Check every line for the word "Take" and give the number of lines where it occurs, nothing else.

>> START Material for the task

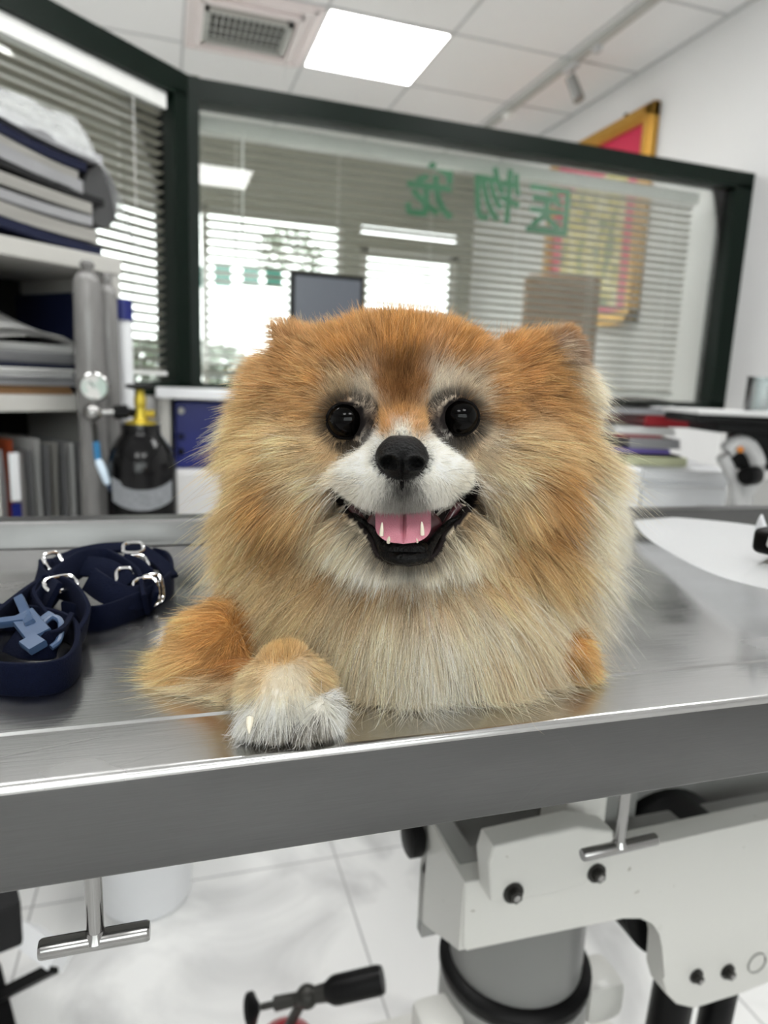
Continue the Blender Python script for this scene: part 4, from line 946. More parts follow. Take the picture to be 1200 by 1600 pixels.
# coat map: px, py, flow dx, dy, length, lift, tip colour, root colour (sRGB 0-255)
CT = {HEAD: [
 (628, 500, 0, -1, 1.5, .6, (196, 143, 82), (150, 98, 48)), (560, 505, -.3, -1, 1.5, .6, (192, 140, 82), (150, 98, 48)), (700, 505, .3, -1, 1.5, .6, (192, 140, 82), (150, 98, 48)),
 (628, 550, 0, -1, 1.2, .4, (184, 128, 66), (150, 95, 45)), (545, 560, -.5, -.9, 1.3, .4, (188, 134, 74), (150, 98, 48)), (712, 560, .5, -.9, 1.3, .4, (182, 127, 68), (150, 95, 46)),
 (628, 592, 0, -1, .8, .35, (118, 74, 36), (80, 48, 22)), (628, 620, 0, -1, .6, .3, (128, 80, 40), (90, 52, 26)), (602, 610, -.2, -1, .6, .3, (160, 108, 60), (120, 75, 38)), (655, 610, .2, -1, .6, .3, (160, 108, 60), (120, 75, 38)),
 (470, 545, -.8, -.6, 1.6, .5, (200, 150, 95), (165, 115, 65)), (790, 545, .8, -.6, 1.6, .5, (190, 136, 78), (150, 98, 52)),
 (430, 600, -1, -.2, 1.5, .5, (204, 158, 104), (170, 120, 70)), (850, 600, 1, -.15, 1.4, .5, (192, 142, 86), (150, 98, 52)), (500, 600, -.8, -.5, 1.3, .35, (196, 146, 88), (160, 110, 60)), (770, 600, .8, -.4, 1.3, .35, (186, 134, 76), (150, 98, 52)),
 (390, 655, -1, .1, 2.0, .5, (214, 175, 120), (175, 128, 78)), (885, 655, 1, .1, 2.0, .5, (204, 158, 104), (165, 114, 66)),
 (580, 618, -.3, -1, .55, .25, (222, 206, 186), (175, 156, 138)), (560, 625, -.5, -.9, .5, .25, (214, 200, 182), (165, 148, 132)), (532, 615, -.6, -.8, .7, .3, (214, 188, 152), (150, 110, 75)), (677, 612, .2, -1, .55, .25, (236, 226, 210), (190, 175, 158)), (700, 608, .5, -.9, .6, .25, (228, 214, 196), (175, 158, 142)), (735, 618, .8, -.7, .7, .3, (226, 208, 182), (150, 110, 75)),
 (490, 645, -1, -.1, 1.0, .35, (205, 160, 105), (165, 118, 72)), (775, 645, 1, -.1, 1.0, .35, (190, 140, 84), (150, 100, 58)), (505, 675, -1, .2, .8, .3, (222, 192, 150), (175, 140, 100)), (755, 680, .9, .4, .8, .3, (232, 215, 190), (180, 155, 130)),
 (576, 660, -.2, 0, .35, .2, (78, 66, 62), (40, 34, 32)), (682, 665, .2, .2, .35, .2, (78, 66, 62), (40, 34, 32)), (535, 700, -.8, .4, .8, .3, (222, 190, 145), (180, 145, 105)), (735, 702, .8, .4, .8, .3, (226, 204, 172), (180, 150, 120)),
 (628, 650, 0, -1, .35, .25, (200, 145, 85), (165, 110, 60)), (598, 665, -.4, -.8, .35, .25, (214, 160, 98), (180, 125, 70)), (655, 662, .4, -.8, .35, .25, (212, 165, 110), (180, 130, 78)), (628, 672, 0, -1, .3, .25, (246, 242, 236), (240, 234, 226)),
 (585, 690, -.7, -.2, .35, .25, (250, 247, 243), (245, 240, 234)), (680, 690, .7, -.1, .35, .25, (250, 247, 243), (245, 240, 234)), (558, 725, -.9, .3, .45, .25, (252, 250, 246), (246, 241, 236)), (704, 722, .9, .3, .45, .25, (252, 250, 246), (246, 241, 236)), (590, 728, -.6, .3, .4, .25, (252, 250, 246), (246, 241, 236)), (672, 728, .6, .3, .4, .25, (252, 250, 246), (246, 241, 236)),
 (585, 760, -.3, .9, .42, .25, (236, 232, 228), (205, 200, 195)), (675, 760, .3, .9, .42, .25, (234, 230, 226), (200, 195, 190)), (628, 763, 0, 1, .42, .2, (80, 77, 75), (22, 21, 21)), (608, 776, -.1, 1, .45, .2, (150, 146, 143), (50, 48, 48)), (650, 774, .1, 1, .45, .2, (140, 136, 133), (45, 43, 43)), (540, 762, -.8, .4, .32, .25, (235, 228, 218), (200, 188, 175)), (725, 750, .8, .3, .32, .25, (232, 226, 216), (195, 185, 172)),
 (470, 700, -1, .2, 1.5, .35, (228, 202, 158), (185, 148, 100)), (430, 725, -1, .3, 2.0, .4, (222, 190, 140), (180, 138, 88)), (500, 745, -.9, .5, 1.3, .35, (232, 208, 168), (190, 155, 110)), (480, 790, -.8, .6, 1.8, .4, (212, 176, 124), (165, 122, 76)),
 (800, 700, 1, .15, 1.5, .35, (222, 192, 148), (180, 140, 95)), (845, 715, 1, .2, 2.0, .4, (214, 180, 130), (170, 126, 80)), (775, 735, .9, .3, 1.3, .35, (232, 212, 178), (190, 158, 118)), (800, 780, .9, .5, 1.8, .4, (216, 186, 142), (165, 128, 86)),
 (510, 815, -.6, .8, 1.5, .35, (226, 200, 162), (180, 145, 105)), (545, 845, -.5, .9, 1.4, .35, (236, 222, 198), (222, 205, 180)), (745, 830, .6, .8, 1.5, .35, (222, 198, 162), (178, 146, 108)), (712, 855, .5, .9, 1.4, .35, (236, 222, 198), (222, 205, 180)), (580, 880, -.3, 1, 1.0, .3, (240, 232, 218), (205, 190, 170)), (632, 892, 0, 1, .8, .25, (240, 233, 222), (205, 190, 170)), (690, 878, .3, 1, 1.0, .3, (236, 226, 208), (200, 182, 160)),
 (380, 700, -1, .15, 3.3, .5, (224, 190, 136), (185, 140, 85)), (345, 660, -1, .1, 3.0, .6, (230, 205, 160), (190, 148, 95)), (350, 770, -1, .3, 4.2, .55, (220, 186, 132), (180, 135, 80)), (410, 780, -.9, .5, 2.8, .4, (194, 142, 80), (128, 84, 42)), (360, 850, -1, .42, 4.4, .55, (222, 190, 140), (180, 138, 85)), (440, 840, -.8, .7, 2.8, .4, (198, 150, 88), (130, 86, 44)), (400, 920, -.8, .75, 3.4, .4, (222, 194, 148), (178, 140, 92)), (370, 960, -.8, .7, 3.8, .45, (218, 190, 148), (170, 130, 88)),
 (900, 700, 1, .15, 3.3, .5, (212, 174, 122), (165, 118, 70)), (945, 680, 1, .1, 3.6, .6, (232, 212, 176), (195, 160, 115)), (875, 765, 1, .35, 2.8, .4, (188, 134, 72), (120, 76, 36)), (950, 780, 1, .35, 4.4, .55, (236, 220, 192), (200, 168, 125)), (860, 830, .9, .5, 2.8, .4, (192, 140, 78), (122, 78, 38)), (940, 850, 1, .45, 4.6, .55, (236, 220, 194), (195, 165, 125)), (880, 900, .8, .65, 3.4, .4, (212, 176, 124), (165, 122, 74)), (940, 930, .95, .6, 4.2, .5, (238, 224, 200), (190, 160, 122)),
 (500, 900, -.5, .9, 2.6, .35, (218, 186, 138), (172, 130, 84)), (560, 940, -.3, 1, 2.8, .3, (224, 198, 156), (180, 142, 98)), (628, 935, 0, 1, 2.6, .3, (222, 198, 160), (165, 128, 90)), (700, 935, .3, 1, 2.8, .3, (232, 214, 182), (185, 150, 108)), (780, 910, .6, .85, 2.8, .35, (220, 188, 140), (172, 130, 84)), (820, 860, .8, .7, 2.8, .35, (208, 166, 110), (160, 114, 66)),
 (440, 990, -.5, .9, 3.2, .4, (222, 196, 152), (176, 138, 94)), (520, 1010, -.2, 1, 3.2, .35, (230, 210, 174), (182, 148, 108)), (600, 1010, 0, 1, 3.2, .35, (238, 226, 200), (195, 168, 130)), (680, 1020, .1, 1, 3.2, .35, (242, 234, 214), (200, 175, 140)), (760, 1000, .35, 1, 3.2, .35, (240, 228, 204), (192, 160, 118)), (840, 970, .6, .85, 3.3, .4, (236, 218, 188), (185, 150, 108)), (890, 1000, .7, .8, 3.2, .4, (232, 212, 182), (170, 135, 98)),
 (560, 1070, -.1, 1, 2.6, .4, (226, 208, 178), (150, 122, 92)), (680, 1080, .1, 1, 2.6, .4, (236, 226, 206), (160, 135, 108)), (800, 1060, .4, 1, 2.6, .4, (226, 204, 172), (150, 120, 90))],
 LEG: [(300, 960, -.9, .3, 1.7, .5, (222, 178, 116), (196, 138, 72)), (350, 990, -.6, .6, 1.3, .4, (206, 150, 84), (176, 118, 58)), (370, 1030, -.5, .7, 1.0, .4, (190, 134, 74), (160, 104, 52)), (300, 1040, -1, .35, 2.3, .5, (226, 188, 130), (196, 142, 80)), (330, 1085, -1, .25, 2.6, .4, (236, 216, 180), (205, 170, 122)), (385, 1085, -.8, .5, 1.2, .4, (230, 208, 172), (195, 160, 118))],
 PAW: [(440, 1020, 0, -.3, .5, .5, (222, 182, 122), (200, 155, 95)), (385, 1060, -.5, .6, .7, .4, (230, 206, 164), (205, 170, 122)), (505, 1050, .5, .5, .7, .4, (228, 198, 150), (205, 165, 112)), (450, 1055, 0, 1, .5, .3, (226, 216, 198), (200, 185, 162)), (395, 1110, -.12, 1, 1.05, .2, (248, 246, 242), (232, 228, 220)), (436, 1110, -.05, 1, 1.15, .25, (250, 248, 244), (232, 228, 220)), (480, 1110, .05, 1, 1.15, .25, (250, 248, 244), (232, 228, 220)), (515, 1095, .12, 1, 1.05, .2, (248, 246, 242), (232, 228, 220)), (457, 1125, 0, 1, .5, .15, (90, 82, 76), (35, 30, 28)), (419, 1134, 0, 1, .5, .15, (130, 122, 114), (60, 54, 50)), (490, 1132, 0, 1, .5, .15, (130, 122, 114), (60, 54, 50))],  # last three points paint the shade between the toes into the coat
 RLEG: [(880, 1000, .6, .7, 1.0, .4, (214, 166, 104), (180, 124, 64)), (900, 1040, .6, .6, 1.0, .4, (222, 180, 122), (190, 134, 74)), (800, 1050, .2, 1, 1.0, .4, (190, 140, 84), (150, 100, 54))],
 EARL: [(430, 505, -.5, -.8, .5, .5, (206, 166, 120), (165, 122, 82)), (470, 540, -.5, -.8, .8, .5, (206, 160, 108), (165, 118, 72)), (425, 545, -1, -.1, .5, .5, (196, 156, 112), (150, 112, 80)), (500, 570, -.5, -.8, 1.3, .4, (196, 146, 88), (160, 110, 60))],
 EARR: [(895, 508, .4, -.6, .4, .5, (190, 140, 88), (150, 100, 60)), (850, 510, -.2, -.9, .7, .5, (196, 148, 94), (155, 105, 62)), (868, 550, .9, -.15, 1.1, .35, (196, 172, 150), (125, 98, 82)), (890, 545, .9, .2, .6, .3, (150, 118, 96), (105, 76, 60)), (860, 590, 1, .1, 1.6, .4, (222, 200, 168), (150, 118, 92)), (835, 560, .8, -.4, 1.2, .4, (192, 142, 86), (150, 98, 54)), (895, 600, .9, .3, 1.8, .5, (236, 222, 198), (190, 155, 118))],
 BODY: [(980, 860, .7, .3, 2.2, .5, (238, 228, 212), (215, 195, 165)), (600, 800, 0, .2, 2.5, .5, (205, 165, 115), (170, 125, 75)), (300, 860, -.8, .4, 2.2, .5, (236, 224, 204), (205, 180, 145))]}
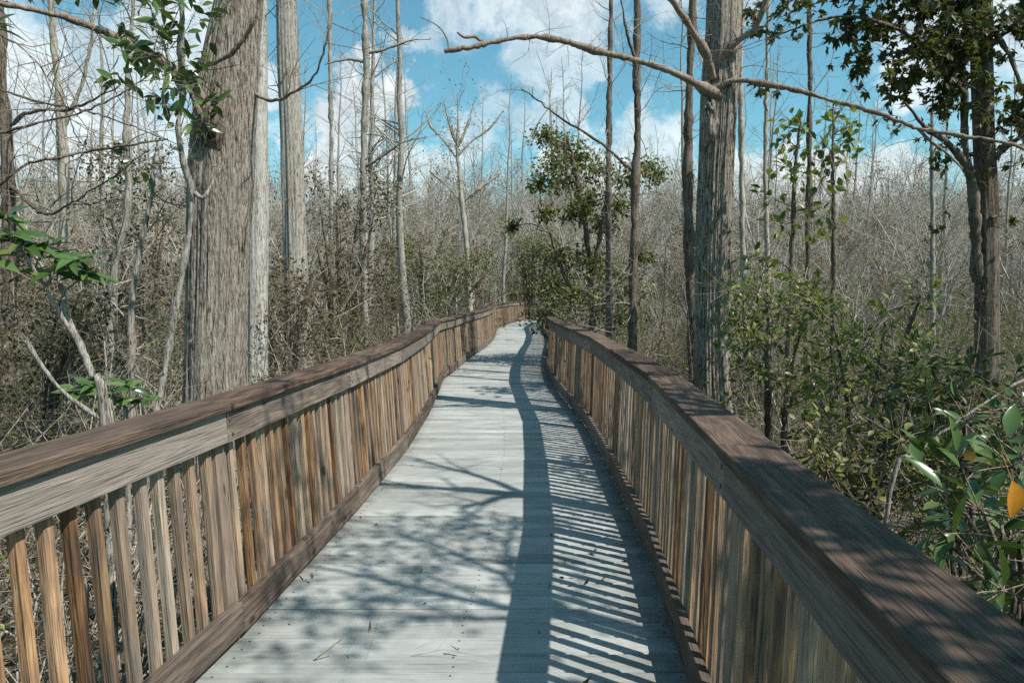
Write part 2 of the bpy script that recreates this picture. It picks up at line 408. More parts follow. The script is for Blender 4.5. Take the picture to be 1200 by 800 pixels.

>> END Material for the task

• Solution
2